Now that the trip's been postponed, I've been feeling a little down. My kilter's a bit off; I've been needy and clingy. I've needed the boy to reassure me more often than normal that he loves me.

(Aside: I get clingy and needy because I've had a lot of close friends drop out of my life. At this point, I'm kinda accustomed to it, as sad as that sounds. So I expect people to leave, and probably, folks, I create a self-fulfilling prophesy. But that's a story for another time.)

Being away from him is really hard. We're as close as two people can be who can't actually lay eyes on each other. I was getting so excited to be able to watch him and touch him and just feel his energy around me. Having that taken away shook me.

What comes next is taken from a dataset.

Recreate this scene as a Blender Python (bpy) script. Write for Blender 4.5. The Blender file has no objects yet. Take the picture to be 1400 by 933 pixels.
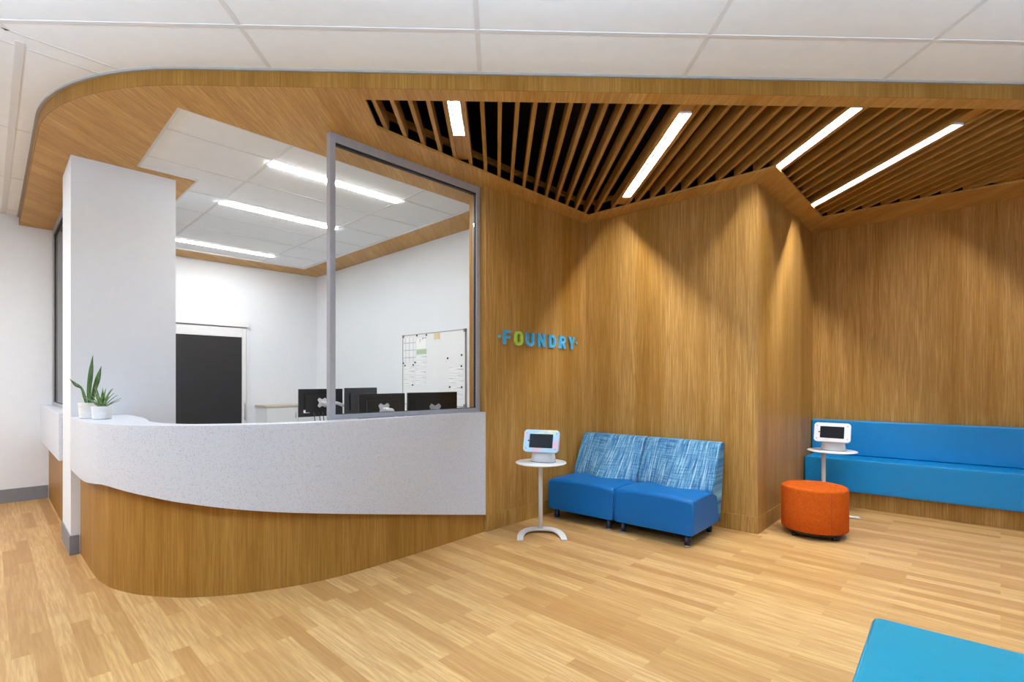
import bpy, bmesh, math, random
from mathutils import Vector, Matrix
from mathutils.geometry import tessellate_polygon
random.seed(7)
S = bpy.context.scene
COL = S.collection
PI = math.pi

# ------------------------------------------------------------------ survey of the room (metres; camera above the origin)
H = 1.34
F, CX, HY = 692.0, 700.0, 522.0
U1 = Vector((.6945, .7195)); V1 = Vector((-.7195, .6945))     # axes of the reception
U0 = Vector((-.0303, .9995)); E0 = Vector((.9995, .0303))     # axes of the main ceiling and its slats
D2 = Vector((.7543, -.6566)); N2 = Vector((.6566, .7543))     # sofa wall, bench wall
ZS, ZC, ZT = 3.09, 3.19, 1.07                                  # soffit, ceiling, counter heights

def at(px, py, z):
    """floor-plan point seen at a pixel of the photograph, at height z"""
    Y = F * (H - z) / (py - HY)
    return Vector(((px - CX) / F * Y, Y))
def along(px, P, d):
    """distance along a wall line P + t d where the picture column px meets it"""
    k = (px - CX) / F
    return (k * P[1] - P[0]) / (d[0] - k * d[1])
def hgt(py, Y):
    return H - Y * (py - HY) / F

# ------------------------------------------------------------------ materials
def srgb(r, g, b):
    f = lambda c: (c / 255 / 12.92) if c / 255 <= .04045 else ((c / 255 + .055) / 1.055) ** 2.4
    return (f(r), f(g), f(b), 1)
class NT:
    def __init__(s, name):
        s.m = bpy.data.materials.new(name); s.m.use_nodes = True
        s.t = s.m.node_tree; s.N = s.t.nodes; s.L = s.t.links
        s.b = s.N['Principled BSDF']; s.out = s.N['Material Output']
    def n(s, typ, **kw):
        x = s.N.new(typ)
        for k, v in kw.items():
            if k.startswith('i_'): x.inputs[k[2:].replace('_', ' ')].default_value = v
            else: setattr(x, k, v)
        return x
    def l(s, a, b): s.L.new(a, b)
    def coord(s, scale=(1, 1, 1), rot=(0, 0, 0), loc=(0, 0, 0)):
        c = s.n('ShaderNodeTexCoord'); m = s.n('ShaderNodeMapping')
        m.inputs['Scale'].default_value = scale; m.inputs['Rotation'].default_value = rot; m.inputs['Location'].default_value = loc
        s.l(c.outputs['Object'], m.inputs['Vector']); return m.outputs['Vector']
    def noise(s, vec, scale=1, detail=3, rough=.55):
        x = s.n('ShaderNodeTexNoise'); x.inputs['Scale'].default_value = scale; x.inputs['Detail'].default_value = detail
        x.inputs['Roughness'].default_value = rough; s.l(vec, x.inputs['Vector']); return x.outputs['Fac']
    def ramp(s, fac, stops):
        r = s.n('ShaderNodeValToRGB'); e = r.color_ramp.elements
        e[0].position, e[0].color = stops[0]; e[1].position, e[1].color = stops[1]
        for p, c in stops[2:]:
            q = e.new(p); q.color = c
        s.l(fac, r.inputs['Fac']); return r.outputs['Color']
    def mix(s, fac, a, b, mode='MIX'):
        x = s.n('ShaderNodeMix', data_type='RGBA', blend_type=mode)
        for i, v in ((0, fac), (6, a), (7, b)):
            if hasattr(v, 'is_linked') or hasattr(v, 'links'): s.l(v, x.inputs[i])
            else: x.inputs[i].default_value = v
        return x.outputs[2]
    def math(s, op, a, b=0.0):
        x = s.n('ShaderNodeMath', operation=op)
        for i, v in ((0, a), (1, b)):
            if hasattr(v, 'links'): s.l(v, x.inputs[i])
            else: x.inputs[i].default_value = v
        return x.outputs[0]
    def bump(s, hgt_, strength=.1, dist=.001):
        x = s.n('ShaderNodeBump'); x.inputs['Strength'].default_value = strength; x.inputs['Distance'].default_value = dist
        s.l(hgt_, x.inputs['Height']); s.l(x.outputs['Normal'], s.b.inputs['Normal'])
    def set(s, col=None, rough=.5, metal=0, spec=.5):
        if col is not None:
            if hasattr(col, 'links'): s.l(col, s.b.inputs['Base Color'])
            else: s.b.inputs['Base Color'].default_value = col
        s.b.inputs['Roughness'].default_value = rough; s.b.inputs['Metallic'].default_value = metal
        s.b.inputs['Specular IOR Level'].default_value = spec
        return s.m

def plain(name, rgb, rough=.5, metal=0, spec=.5, var=.04):
    k = NT(name); c = srgb(*rgb)
    n = k.noise(k.coord(), 14, 2)
    lo = tuple(x * (1 - var) for x in c[:3]) + (1,); hi = tuple(min(1, x * (1 + var)) for x in c[:3]) + (1,)
    return k.set(k.ramp(n, [(.3, lo), (.7, hi)]), rough, metal, spec)

def wood(name, lite, mid, dark, scale, rot=(0, 0, 0), rough=.42, contour=5.0):
    """veneer; scale stretches the grain, smallest component = grain direction"""
    k = NT(name)
    v = k.coord(scale, rot)
    broad = k.noise(v, .33, 2, .5)
    fine = k.noise(v, 5.2, 4, .65)
    n = k.noise(v, .62, 1, .4)
    ring = k.math('FRACT', k.math('MULTIPLY', n, contour * 3))
    ring = k.math('ABSOLUTE', k.math('SUBTRACT', ring, .5))
    base = k.ramp(broad, [(.3, srgb(*mid)), (.7, srgb(*lite))])
    c = k.mix(k.math('MULTIPLY', k.ramp(fine, [(.42, (1, 1, 1, 1)), (.66, (0, 0, 0, 1))]), .45), base, srgb(*dark))
    c = k.mix(k.math('MULTIPLY', k.ramp(ring, [(.02, (1, 1, 1, 1)), (.22, (0, 0, 0, 1))]), .22), c, srgb(*dark))
    k.set(c, rough, 0, .18)
    k.bump(fine, .04)
    return k.m

WL, WM, WD = (202, 156, 90), (172, 124, 54), (112, 68, 14)
ang_u1 = math.atan2(U1.y, U1.x)
M = {}
M['wood_wall'] = wood('wood_panel_upright', WL, WM, WD, (22, 22, .55))
M['wood_soffit'] = wood('wood_panel_overhead', (214, 170, 100), (192, 145, 74), (132, 86, 28), (22, .8, 22), (0, 0, math.radians(22)))
M['wood_slat'] = wood('wood_slat', WL, WM, WD, (40, 1.2, 40), (0, 0, math.radians(-1.7)))
M['wood_desk'] = wood('wood_desk_upright', (182, 134, 64), (158, 110, 44), (112, 68, 14), (20, 20, .5), contour=7)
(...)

So last night, after I told him that I had an interview today, I asked, "Honey, if I'm good, and get this job, and work hard and save my money, can I please come see you in September?" He said yes - in fact, he seemed a little taken aback. I think he forgets that it was his idea to postpone the trip.

My Facebook status last night was something to the effect of needing an oxytocin fix. Not Oxycontin, the drug, but oxytocin, the bonding hormone. Because I really do need it, folks, I need the feeling I get when I'm physically near him.

So we wait for September and keep our fingers crossed that I got this job!